▼▼▼

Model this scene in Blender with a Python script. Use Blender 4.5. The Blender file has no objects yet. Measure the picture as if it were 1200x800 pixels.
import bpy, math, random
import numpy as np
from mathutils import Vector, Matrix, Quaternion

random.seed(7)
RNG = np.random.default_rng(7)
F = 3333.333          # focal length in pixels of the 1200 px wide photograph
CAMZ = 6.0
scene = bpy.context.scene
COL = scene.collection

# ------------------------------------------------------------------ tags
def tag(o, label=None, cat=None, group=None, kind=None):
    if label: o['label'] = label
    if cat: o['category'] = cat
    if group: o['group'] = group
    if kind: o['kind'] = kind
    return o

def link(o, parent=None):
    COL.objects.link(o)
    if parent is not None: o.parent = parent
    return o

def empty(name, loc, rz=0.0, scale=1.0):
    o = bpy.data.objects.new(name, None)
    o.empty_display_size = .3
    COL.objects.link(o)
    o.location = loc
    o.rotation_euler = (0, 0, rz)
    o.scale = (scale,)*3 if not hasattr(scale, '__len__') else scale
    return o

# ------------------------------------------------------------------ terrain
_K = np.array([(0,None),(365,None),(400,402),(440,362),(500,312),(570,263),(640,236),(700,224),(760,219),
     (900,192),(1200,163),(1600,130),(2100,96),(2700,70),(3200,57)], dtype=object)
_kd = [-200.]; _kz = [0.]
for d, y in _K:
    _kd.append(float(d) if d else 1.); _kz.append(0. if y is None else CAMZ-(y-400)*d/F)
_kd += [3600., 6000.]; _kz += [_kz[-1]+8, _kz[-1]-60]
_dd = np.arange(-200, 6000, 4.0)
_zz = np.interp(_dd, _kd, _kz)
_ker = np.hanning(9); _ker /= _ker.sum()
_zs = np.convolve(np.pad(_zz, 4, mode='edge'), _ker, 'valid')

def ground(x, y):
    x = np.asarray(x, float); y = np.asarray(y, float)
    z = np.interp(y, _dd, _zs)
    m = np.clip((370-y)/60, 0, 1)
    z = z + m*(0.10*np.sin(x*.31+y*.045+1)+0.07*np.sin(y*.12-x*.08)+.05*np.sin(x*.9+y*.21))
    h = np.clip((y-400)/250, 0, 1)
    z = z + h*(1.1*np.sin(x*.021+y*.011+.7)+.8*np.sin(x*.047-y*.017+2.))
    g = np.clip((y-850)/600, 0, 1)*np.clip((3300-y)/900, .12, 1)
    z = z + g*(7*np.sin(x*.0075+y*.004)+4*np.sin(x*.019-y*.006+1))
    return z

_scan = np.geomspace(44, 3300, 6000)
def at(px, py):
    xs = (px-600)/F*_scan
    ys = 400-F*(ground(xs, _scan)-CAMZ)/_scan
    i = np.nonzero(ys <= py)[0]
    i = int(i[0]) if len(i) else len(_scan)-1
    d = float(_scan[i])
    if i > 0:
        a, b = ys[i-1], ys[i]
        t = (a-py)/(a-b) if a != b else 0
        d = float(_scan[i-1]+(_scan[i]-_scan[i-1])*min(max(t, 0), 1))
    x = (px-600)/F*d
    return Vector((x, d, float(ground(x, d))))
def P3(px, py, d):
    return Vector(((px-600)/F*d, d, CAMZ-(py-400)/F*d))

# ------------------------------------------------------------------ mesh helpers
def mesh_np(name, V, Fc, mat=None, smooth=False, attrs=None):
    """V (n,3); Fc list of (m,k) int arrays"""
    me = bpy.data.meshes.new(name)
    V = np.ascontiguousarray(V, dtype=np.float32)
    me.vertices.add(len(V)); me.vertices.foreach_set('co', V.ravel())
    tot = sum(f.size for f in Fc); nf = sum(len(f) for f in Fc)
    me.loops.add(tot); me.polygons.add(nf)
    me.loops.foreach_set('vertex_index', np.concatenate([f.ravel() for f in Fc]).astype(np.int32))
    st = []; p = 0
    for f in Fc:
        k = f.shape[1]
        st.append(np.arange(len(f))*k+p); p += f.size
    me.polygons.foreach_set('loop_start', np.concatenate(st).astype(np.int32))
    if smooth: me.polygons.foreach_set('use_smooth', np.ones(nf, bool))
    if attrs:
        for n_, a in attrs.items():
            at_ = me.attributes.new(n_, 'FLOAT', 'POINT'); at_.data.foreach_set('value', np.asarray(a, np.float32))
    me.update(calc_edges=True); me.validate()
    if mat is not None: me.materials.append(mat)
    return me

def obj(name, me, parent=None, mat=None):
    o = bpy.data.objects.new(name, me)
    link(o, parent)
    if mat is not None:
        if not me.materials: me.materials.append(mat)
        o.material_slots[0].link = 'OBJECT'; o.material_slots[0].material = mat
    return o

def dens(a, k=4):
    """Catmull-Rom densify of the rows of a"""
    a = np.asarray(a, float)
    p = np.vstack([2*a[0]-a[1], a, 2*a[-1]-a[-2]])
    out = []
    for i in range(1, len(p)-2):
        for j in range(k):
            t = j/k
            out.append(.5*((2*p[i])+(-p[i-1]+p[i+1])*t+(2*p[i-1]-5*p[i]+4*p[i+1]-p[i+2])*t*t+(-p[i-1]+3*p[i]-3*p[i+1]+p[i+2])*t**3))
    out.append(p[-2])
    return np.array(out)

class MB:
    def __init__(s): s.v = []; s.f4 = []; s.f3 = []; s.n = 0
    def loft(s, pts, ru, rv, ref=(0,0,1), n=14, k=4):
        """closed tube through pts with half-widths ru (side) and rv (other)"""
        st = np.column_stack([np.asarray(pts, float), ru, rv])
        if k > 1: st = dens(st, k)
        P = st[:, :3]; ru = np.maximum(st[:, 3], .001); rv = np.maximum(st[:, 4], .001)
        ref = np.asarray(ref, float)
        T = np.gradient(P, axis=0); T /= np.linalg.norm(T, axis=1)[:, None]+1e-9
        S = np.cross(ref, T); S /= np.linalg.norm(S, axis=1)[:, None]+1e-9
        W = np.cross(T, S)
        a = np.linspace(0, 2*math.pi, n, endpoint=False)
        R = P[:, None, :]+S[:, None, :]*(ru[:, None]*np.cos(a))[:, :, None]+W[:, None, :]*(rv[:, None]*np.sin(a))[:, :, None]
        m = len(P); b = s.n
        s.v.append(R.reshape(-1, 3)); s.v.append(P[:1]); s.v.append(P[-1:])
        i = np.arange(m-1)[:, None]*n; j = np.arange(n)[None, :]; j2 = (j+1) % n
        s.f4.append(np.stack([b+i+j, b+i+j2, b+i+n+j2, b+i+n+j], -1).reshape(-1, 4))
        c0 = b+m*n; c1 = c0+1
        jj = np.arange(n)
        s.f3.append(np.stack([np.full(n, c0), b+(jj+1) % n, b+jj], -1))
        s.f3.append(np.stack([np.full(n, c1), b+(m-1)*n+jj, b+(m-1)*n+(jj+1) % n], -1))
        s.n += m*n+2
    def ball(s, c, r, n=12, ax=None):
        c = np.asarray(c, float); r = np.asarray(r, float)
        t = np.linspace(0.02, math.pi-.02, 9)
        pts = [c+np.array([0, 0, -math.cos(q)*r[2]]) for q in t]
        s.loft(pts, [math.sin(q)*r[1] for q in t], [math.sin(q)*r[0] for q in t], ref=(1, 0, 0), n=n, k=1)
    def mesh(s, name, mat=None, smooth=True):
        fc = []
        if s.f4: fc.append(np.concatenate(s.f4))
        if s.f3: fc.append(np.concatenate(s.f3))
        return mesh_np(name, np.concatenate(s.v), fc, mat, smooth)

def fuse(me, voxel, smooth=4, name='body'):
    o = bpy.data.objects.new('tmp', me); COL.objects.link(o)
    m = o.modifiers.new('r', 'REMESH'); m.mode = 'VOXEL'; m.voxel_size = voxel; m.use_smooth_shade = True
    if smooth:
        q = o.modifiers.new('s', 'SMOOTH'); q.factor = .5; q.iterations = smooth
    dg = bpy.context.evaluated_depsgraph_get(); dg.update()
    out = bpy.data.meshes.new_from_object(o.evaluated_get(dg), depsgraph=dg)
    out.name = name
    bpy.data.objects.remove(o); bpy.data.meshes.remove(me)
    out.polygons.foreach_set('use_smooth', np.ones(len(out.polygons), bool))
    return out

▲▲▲

In the listing above, please print only the lines from the first one to the line where "mode='edge'), _ker, 'valid')" appears, exactly as written, both of those lines included.

__FINAL ANSWER__
Model this scene in Blender with a Python script. Use Blender 4.5. The Blender file has no objects yet. Measure the picture as if it were 1200x800 pixels.
import bpy, math, random
import numpy as np
from mathutils import Vector, Matrix, Quaternion

random.seed(7)
RNG = np.random.default_rng(7)
F = 3333.333          # focal length in pixels of the 1200 px wide photograph
CAMZ = 6.0
scene = bpy.context.scene
COL = scene.collection

# ------------------------------------------------------------------ tags
def tag(o, label=None, cat=None, group=None, kind=None):
    if label: o['label'] = label
    if cat: o['category'] = cat
    if group: o['group'] = group
    if kind: o['kind'] = kind
    return o

def link(o, parent=None):
    COL.objects.link(o)
    if parent is not None: o.parent = parent
    return o

def empty(name, loc, rz=0.0, scale=1.0):
    o = bpy.data.objects.new(name, None)
    o.empty_display_size = .3
    COL.objects.link(o)
    o.location = loc
    o.rotation_euler = (0, 0, rz)
    o.scale = (scale,)*3 if not hasattr(scale, '__len__') else scale
    return o

# ------------------------------------------------------------------ terrain
_K = np.array([(0,None),(365,None),(400,402),(440,362),(500,312),(570,263),(640,236),(700,224),(760,219),
     (900,192),(1200,163),(1600,130),(2100,96),(2700,70),(3200,57)], dtype=object)
_kd = [-200.]; _kz = [0.]
for d, y in _K:
    _kd.append(float(d) if d else 1.); _kz.append(0. if y is None else CAMZ-(y-400)*d/F)
_kd += [3600., 6000.]; _kz += [_kz[-1]+8, _kz[-1]-60]
_dd = np.arange(-200, 6000, 4.0)
_zz = np.interp(_dd, _kd, _kz)
_ker = np.hanning(9); _ker /= _ker.sum()
_zs = np.convolve(np.pad(_zz, 4, mode='edge'), _ker, 'valid')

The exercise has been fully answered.